→ What you are asked to do
List every line in this data where the string "runs" occurs.

+++ Supplied material

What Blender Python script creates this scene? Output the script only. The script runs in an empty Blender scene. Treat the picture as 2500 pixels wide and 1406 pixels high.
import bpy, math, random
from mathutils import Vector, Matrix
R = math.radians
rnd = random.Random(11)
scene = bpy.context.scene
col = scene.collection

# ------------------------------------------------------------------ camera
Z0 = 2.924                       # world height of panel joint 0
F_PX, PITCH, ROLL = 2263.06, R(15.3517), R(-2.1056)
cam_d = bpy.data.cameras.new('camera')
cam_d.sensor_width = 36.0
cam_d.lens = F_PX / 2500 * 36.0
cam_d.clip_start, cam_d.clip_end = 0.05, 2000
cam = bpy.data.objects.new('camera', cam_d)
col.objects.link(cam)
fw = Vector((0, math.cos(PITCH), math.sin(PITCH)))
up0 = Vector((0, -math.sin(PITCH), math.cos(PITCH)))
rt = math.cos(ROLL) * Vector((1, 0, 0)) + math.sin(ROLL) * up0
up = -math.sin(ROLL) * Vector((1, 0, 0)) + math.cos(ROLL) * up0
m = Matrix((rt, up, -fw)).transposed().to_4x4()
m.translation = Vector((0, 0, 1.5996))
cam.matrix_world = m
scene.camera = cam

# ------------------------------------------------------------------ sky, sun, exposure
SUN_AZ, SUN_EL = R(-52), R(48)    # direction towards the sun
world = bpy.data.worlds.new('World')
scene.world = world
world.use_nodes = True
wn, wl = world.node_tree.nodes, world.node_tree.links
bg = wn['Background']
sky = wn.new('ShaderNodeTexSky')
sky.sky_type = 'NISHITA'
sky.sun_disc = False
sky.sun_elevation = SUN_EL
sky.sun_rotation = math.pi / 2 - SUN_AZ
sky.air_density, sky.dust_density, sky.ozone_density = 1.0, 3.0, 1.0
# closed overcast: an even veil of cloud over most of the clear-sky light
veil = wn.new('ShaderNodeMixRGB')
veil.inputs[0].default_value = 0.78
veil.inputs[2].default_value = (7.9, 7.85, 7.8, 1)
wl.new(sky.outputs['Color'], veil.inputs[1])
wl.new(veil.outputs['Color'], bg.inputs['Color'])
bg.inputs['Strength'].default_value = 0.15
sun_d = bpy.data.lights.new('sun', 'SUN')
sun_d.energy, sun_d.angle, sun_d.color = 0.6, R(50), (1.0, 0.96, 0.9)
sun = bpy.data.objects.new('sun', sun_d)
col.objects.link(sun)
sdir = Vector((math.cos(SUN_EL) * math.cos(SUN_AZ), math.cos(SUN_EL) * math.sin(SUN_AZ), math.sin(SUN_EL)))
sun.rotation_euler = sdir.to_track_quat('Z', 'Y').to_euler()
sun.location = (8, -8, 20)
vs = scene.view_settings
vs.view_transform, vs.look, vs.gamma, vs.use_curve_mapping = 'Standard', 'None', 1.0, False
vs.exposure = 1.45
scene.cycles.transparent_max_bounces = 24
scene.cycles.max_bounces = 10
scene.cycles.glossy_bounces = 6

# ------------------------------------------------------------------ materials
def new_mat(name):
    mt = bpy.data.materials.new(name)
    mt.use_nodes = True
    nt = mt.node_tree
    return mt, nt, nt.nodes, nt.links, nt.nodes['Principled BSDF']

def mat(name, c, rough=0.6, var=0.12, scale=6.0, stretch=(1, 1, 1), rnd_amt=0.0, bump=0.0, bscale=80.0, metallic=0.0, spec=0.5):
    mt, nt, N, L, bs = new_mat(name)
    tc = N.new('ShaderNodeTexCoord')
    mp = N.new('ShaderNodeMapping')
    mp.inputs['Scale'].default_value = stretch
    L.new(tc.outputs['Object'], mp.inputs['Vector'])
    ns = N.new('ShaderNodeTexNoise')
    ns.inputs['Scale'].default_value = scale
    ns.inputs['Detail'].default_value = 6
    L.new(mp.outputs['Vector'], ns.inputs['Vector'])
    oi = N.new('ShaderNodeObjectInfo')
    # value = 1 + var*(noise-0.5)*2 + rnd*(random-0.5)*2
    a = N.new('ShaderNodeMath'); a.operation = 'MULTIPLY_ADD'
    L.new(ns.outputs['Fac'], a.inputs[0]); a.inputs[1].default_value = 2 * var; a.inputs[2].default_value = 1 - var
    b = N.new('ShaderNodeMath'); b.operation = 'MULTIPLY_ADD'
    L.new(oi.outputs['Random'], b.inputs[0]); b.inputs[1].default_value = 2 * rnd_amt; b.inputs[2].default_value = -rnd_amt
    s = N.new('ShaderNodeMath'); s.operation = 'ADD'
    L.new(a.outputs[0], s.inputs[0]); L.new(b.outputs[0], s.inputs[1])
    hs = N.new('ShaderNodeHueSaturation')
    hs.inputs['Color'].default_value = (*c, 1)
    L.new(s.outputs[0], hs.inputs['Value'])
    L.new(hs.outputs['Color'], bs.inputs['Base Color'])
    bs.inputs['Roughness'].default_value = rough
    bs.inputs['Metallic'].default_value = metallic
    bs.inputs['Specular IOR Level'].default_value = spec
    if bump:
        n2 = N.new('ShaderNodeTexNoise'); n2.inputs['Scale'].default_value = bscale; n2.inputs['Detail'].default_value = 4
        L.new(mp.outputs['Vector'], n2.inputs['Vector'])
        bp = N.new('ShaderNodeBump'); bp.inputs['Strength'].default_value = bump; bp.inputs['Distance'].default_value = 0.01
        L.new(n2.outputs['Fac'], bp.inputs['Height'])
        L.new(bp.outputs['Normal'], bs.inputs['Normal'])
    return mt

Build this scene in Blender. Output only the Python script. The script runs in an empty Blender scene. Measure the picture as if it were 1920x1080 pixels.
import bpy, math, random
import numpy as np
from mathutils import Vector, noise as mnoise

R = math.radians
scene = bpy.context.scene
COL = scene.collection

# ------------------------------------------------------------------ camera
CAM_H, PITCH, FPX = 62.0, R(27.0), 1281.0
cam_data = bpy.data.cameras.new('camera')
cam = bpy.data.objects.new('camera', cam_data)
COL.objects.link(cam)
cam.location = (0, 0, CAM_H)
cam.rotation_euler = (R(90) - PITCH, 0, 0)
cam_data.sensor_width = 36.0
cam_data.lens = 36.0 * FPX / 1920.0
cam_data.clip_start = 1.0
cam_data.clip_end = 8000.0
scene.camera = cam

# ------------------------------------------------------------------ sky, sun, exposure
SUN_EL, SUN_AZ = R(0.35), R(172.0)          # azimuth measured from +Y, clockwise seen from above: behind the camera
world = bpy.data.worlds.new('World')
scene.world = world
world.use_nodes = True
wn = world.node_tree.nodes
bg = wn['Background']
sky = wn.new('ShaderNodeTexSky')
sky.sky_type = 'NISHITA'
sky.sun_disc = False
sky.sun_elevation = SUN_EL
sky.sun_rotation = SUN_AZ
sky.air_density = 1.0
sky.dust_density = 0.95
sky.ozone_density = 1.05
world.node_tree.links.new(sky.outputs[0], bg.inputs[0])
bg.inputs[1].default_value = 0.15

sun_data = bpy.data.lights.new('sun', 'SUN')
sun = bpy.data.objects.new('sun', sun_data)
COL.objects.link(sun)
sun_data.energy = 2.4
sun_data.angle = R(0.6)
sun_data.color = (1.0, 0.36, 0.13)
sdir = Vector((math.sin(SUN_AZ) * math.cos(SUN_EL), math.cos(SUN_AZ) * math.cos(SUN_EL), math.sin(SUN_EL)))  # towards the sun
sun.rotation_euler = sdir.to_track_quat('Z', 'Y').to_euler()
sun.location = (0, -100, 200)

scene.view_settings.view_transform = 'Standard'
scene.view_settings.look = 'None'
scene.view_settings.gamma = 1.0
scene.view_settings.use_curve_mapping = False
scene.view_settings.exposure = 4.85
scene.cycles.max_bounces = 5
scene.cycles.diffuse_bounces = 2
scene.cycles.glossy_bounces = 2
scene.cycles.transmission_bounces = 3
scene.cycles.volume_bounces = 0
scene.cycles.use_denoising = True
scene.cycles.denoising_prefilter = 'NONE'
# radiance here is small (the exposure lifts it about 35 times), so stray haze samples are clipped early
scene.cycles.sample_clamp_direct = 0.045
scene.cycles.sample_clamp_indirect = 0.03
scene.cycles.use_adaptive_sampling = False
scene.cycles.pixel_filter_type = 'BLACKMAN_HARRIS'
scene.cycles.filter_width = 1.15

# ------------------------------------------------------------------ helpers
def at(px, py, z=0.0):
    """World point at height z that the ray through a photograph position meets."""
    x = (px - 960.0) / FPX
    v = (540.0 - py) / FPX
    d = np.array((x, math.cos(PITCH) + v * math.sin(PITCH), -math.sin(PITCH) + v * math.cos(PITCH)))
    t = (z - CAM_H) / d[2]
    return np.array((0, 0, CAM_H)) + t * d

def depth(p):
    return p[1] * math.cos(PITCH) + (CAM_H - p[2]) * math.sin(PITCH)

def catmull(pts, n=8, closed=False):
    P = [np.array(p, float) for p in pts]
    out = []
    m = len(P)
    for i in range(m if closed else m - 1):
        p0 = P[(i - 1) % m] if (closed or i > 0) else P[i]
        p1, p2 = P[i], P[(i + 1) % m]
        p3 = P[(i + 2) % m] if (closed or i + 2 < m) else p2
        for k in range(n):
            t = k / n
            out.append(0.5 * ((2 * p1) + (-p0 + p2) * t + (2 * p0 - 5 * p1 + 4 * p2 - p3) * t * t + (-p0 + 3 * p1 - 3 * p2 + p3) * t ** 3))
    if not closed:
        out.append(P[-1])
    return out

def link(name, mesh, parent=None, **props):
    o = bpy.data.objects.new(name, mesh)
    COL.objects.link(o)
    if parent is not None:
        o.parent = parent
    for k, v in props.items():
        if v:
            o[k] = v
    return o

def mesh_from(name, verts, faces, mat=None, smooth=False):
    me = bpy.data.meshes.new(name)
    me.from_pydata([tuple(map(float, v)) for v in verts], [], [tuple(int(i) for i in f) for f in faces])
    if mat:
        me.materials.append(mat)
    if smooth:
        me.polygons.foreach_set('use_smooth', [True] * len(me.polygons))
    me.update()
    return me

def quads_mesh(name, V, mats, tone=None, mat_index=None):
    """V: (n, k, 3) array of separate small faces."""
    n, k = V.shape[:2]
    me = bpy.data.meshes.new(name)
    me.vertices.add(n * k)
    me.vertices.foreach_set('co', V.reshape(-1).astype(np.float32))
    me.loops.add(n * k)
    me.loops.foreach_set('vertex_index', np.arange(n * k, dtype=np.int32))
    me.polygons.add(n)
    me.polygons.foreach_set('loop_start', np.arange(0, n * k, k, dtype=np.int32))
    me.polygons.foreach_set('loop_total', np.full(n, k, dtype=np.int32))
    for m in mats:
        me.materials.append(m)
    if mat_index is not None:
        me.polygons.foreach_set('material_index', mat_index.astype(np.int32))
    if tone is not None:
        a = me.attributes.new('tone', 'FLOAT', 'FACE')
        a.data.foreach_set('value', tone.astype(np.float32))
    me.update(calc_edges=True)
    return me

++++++

→ Complete response
What Blender Python script creates this scene? Output the script only. The script runs in an empty Blender scene. Treat the picture as 2500 pixels wide and 1406 pixels high.
Build this scene in Blender. Output only the Python script. The script runs in an empty Blender scene. Measure the picture as if it were 1920x1080 pixels.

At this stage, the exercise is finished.